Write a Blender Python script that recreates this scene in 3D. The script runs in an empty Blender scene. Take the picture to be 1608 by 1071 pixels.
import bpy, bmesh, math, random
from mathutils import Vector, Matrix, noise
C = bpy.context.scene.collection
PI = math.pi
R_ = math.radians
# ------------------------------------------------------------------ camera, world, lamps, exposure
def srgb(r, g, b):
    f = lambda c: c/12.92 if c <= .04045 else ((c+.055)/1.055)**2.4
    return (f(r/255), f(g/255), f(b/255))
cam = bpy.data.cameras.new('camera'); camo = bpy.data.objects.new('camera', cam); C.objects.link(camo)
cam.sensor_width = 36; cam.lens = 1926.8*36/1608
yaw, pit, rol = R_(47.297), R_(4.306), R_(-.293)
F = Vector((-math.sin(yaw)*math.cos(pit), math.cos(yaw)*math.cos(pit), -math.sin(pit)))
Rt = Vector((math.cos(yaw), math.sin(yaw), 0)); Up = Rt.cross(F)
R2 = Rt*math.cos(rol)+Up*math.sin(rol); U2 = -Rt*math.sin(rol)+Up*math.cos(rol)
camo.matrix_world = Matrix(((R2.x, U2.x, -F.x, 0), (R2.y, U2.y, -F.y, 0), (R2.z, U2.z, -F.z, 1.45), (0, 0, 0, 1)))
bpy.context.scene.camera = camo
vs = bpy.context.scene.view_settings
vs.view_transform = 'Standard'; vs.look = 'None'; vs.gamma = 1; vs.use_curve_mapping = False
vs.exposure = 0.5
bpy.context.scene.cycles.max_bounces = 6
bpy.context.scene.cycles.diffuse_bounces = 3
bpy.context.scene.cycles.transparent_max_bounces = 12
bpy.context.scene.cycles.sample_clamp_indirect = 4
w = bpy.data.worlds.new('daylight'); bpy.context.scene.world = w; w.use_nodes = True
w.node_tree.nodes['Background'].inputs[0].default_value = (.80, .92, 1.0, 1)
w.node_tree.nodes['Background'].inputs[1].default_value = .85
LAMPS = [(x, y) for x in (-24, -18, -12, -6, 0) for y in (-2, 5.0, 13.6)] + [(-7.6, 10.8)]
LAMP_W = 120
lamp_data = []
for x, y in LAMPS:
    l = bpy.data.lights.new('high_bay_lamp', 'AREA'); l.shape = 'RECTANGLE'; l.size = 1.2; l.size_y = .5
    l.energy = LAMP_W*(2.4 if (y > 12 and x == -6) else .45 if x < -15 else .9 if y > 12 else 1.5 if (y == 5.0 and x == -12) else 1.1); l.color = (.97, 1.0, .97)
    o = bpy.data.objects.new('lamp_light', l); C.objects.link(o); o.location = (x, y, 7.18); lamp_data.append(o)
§
Go through the listing and print each line exactly as it appears.

Write a Blender Python script that recreates this scene in 3D. The script runs in an empty Blender scene. Take the picture to be 1608 by 1071 pixels.
import bpy, bmesh, math, random
from mathutils import Vector, Matrix, noise
C = bpy.context.scene.collection
PI = math.pi
R_ = math.radians
# ------------------------------------------------------------------ camera, world, lamps, exposure
def srgb(r, g, b):
    f = lambda c: c/12.92 if c <= .04045 else ((c+.055)/1.055)**2.4
    return (f(r/255), f(g/255), f(b/255))
cam = bpy.data.cameras.new('camera'); camo = bpy.data.objects.new('camera', cam); C.objects.link(camo)
cam.sensor_width = 36; cam.lens = 1926.8*36/1608
yaw, pit, rol = R_(47.297), R_(4.306), R_(-.293)
F = Vector((-math.sin(yaw)*math.cos(pit), math.cos(yaw)*math.cos(pit), -math.sin(pit)))
Rt = Vector((math.cos(yaw), math.sin(yaw), 0)); Up = Rt.cross(F)
R2 = Rt*math.cos(rol)+Up*math.sin(rol); U2 = -Rt*math.sin(rol)+Up*math.cos(rol)
camo.matrix_world = Matrix(((R2.x, U2.x, -F.x, 0), (R2.y, U2.y, -F.y, 0), (R2.z, U2.z, -F.z, 1.45), (0, 0, 0, 1)))
bpy.context.scene.camera = camo
vs = bpy.context.scene.view_settings
vs.view_transform = 'Standard'; vs.look = 'None'; vs.gamma = 1; vs.use_curve_mapping = False
vs.exposure = 0.5
bpy.context.scene.cycles.max_bounces = 6
bpy.context.scene.cycles.diffuse_bounces = 3
bpy.context.scene.cycles.transparent_max_bounces = 12
bpy.context.scene.cycles.sample_clamp_indirect = 4
w = bpy.data.worlds.new('daylight'); bpy.context.scene.world = w; w.use_nodes = True
w.node_tree.nodes['Background'].inputs[0].default_value = (.80, .92, 1.0, 1)
w.node_tree.nodes['Background'].inputs[1].default_value = .85
LAMPS = [(x, y) for x in (-24, -18, -12, -6, 0) for y in (-2, 5.0, 13.6)] + [(-7.6, 10.8)]
LAMP_W = 120
lamp_data = []
for x, y in LAMPS:
    l = bpy.data.lights.new('high_bay_lamp', 'AREA'); l.shape = 'RECTANGLE'; l.size = 1.2; l.size_y = .5
    l.energy = LAMP_W*(2.4 if (y > 12 and x == -6) else .45 if x < -15 else .9 if y > 12 else 1.5 if (y == 5.0 and x == -12) else 1.1); l.color = (.97, 1.0, .97)
    o = bpy.data.objects.new('lamp_light', l); C.objects.link(o); o.location = (x, y, 7.18); lamp_data.append(o)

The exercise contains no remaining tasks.